DATA
──────

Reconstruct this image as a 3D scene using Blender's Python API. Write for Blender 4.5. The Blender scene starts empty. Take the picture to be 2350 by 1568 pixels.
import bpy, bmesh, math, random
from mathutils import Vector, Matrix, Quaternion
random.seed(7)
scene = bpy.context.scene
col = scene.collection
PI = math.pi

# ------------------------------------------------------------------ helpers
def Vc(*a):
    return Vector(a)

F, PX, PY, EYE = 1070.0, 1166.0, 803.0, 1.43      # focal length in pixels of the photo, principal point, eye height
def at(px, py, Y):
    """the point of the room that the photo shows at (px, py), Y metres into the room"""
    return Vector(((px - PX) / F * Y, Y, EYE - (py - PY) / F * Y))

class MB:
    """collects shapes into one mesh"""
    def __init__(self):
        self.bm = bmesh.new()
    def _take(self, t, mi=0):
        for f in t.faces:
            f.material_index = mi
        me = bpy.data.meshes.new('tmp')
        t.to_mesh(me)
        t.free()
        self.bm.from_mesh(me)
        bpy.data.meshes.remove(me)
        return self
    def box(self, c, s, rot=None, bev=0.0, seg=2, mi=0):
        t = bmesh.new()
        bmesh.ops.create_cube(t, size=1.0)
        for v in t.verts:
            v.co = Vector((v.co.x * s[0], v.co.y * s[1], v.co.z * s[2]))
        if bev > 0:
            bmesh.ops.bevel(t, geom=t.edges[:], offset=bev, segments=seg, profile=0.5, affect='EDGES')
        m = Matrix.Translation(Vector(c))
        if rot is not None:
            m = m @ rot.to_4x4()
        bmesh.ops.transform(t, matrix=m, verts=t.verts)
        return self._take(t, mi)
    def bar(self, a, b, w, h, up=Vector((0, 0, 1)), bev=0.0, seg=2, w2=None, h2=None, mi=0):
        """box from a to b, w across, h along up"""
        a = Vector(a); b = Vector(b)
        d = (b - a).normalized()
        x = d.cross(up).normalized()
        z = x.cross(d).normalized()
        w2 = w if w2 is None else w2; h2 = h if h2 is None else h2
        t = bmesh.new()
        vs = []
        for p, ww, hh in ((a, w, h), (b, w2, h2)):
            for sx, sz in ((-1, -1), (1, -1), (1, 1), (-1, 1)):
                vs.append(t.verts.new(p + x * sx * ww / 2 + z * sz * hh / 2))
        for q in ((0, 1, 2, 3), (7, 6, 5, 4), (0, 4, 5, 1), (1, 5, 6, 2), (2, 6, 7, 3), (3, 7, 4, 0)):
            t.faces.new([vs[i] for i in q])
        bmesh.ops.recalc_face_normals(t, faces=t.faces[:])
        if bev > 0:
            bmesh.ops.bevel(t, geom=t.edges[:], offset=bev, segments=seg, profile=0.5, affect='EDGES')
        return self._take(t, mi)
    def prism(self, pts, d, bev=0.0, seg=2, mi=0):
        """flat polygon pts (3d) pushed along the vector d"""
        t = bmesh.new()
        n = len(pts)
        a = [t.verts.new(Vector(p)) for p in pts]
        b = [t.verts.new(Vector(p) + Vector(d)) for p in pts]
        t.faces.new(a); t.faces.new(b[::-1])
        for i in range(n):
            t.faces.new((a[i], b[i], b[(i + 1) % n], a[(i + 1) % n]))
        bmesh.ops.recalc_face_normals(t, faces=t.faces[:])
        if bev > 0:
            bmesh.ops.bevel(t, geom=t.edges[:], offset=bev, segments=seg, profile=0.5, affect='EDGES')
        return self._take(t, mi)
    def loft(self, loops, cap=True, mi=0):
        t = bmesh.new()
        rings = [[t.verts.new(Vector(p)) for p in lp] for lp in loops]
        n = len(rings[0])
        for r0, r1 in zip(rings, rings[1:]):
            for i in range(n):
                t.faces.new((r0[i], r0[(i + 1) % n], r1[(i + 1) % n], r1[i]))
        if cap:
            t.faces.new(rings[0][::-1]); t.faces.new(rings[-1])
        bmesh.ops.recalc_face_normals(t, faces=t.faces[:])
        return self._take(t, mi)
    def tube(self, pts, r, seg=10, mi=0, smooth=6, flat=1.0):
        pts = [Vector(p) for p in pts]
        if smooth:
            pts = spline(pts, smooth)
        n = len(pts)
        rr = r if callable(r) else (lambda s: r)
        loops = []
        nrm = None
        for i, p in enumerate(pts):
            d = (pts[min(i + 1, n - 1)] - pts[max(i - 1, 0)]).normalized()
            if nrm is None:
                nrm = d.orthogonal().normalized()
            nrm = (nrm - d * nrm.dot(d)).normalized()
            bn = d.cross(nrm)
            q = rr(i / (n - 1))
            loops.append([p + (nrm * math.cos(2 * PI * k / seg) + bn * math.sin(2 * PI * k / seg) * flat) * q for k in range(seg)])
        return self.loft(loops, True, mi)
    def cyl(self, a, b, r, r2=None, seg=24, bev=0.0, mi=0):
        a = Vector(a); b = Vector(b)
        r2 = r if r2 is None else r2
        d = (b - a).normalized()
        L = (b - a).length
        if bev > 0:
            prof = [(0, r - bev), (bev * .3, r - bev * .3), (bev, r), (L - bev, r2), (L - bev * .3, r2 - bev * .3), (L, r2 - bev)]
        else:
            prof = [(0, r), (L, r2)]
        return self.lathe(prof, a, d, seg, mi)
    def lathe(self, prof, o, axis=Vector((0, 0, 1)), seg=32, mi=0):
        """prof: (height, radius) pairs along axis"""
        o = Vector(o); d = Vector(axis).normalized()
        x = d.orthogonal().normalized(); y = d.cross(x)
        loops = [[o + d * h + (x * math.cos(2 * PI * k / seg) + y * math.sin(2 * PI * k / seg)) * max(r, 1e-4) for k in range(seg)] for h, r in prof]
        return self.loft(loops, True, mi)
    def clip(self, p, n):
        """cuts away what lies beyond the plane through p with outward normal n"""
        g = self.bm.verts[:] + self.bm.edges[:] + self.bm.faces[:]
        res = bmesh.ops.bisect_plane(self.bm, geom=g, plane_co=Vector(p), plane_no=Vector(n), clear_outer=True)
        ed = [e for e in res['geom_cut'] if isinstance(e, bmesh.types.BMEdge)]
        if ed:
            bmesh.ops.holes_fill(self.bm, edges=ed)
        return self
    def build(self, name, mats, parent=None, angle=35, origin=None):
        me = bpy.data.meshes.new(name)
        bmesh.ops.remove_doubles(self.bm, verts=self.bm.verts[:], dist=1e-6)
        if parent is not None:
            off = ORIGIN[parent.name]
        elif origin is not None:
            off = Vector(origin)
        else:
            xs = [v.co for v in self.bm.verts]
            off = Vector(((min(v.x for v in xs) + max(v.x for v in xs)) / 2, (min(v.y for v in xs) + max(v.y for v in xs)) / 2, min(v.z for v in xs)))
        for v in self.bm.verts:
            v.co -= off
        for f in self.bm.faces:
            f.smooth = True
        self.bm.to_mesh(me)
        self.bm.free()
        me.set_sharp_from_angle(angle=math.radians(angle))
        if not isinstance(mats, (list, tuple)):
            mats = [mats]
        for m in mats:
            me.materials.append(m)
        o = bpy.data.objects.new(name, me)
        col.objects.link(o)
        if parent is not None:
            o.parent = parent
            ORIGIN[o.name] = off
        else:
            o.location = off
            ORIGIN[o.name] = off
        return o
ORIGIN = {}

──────

EXERCISE GOAL
Return, please, the lines of the data from the first through the line containing "return Vector(((px - PX)", both kept, exactly as they stand and nothing more.

SOLUTION TO THIS EXERCISE
Reconstruct this image as a 3D scene using Blender's Python API. Write for Blender 4.5. The Blender scene starts empty. Take the picture to be 2350 by 1568 pixels.
import bpy, bmesh, math, random
from mathutils import Vector, Matrix, Quaternion
random.seed(7)
scene = bpy.context.scene
col = scene.collection
PI = math.pi

# ------------------------------------------------------------------ helpers
def Vc(*a):
    return Vector(a)

F, PX, PY, EYE = 1070.0, 1166.0, 803.0, 1.43      # focal length in pixels of the photo, principal point, eye height
def at(px, py, Y):
    """the point of the room that the photo shows at (px, py), Y metres into the room"""
    return Vector(((px - PX) / F * Y, Y, EYE - (py - PY) / F * Y))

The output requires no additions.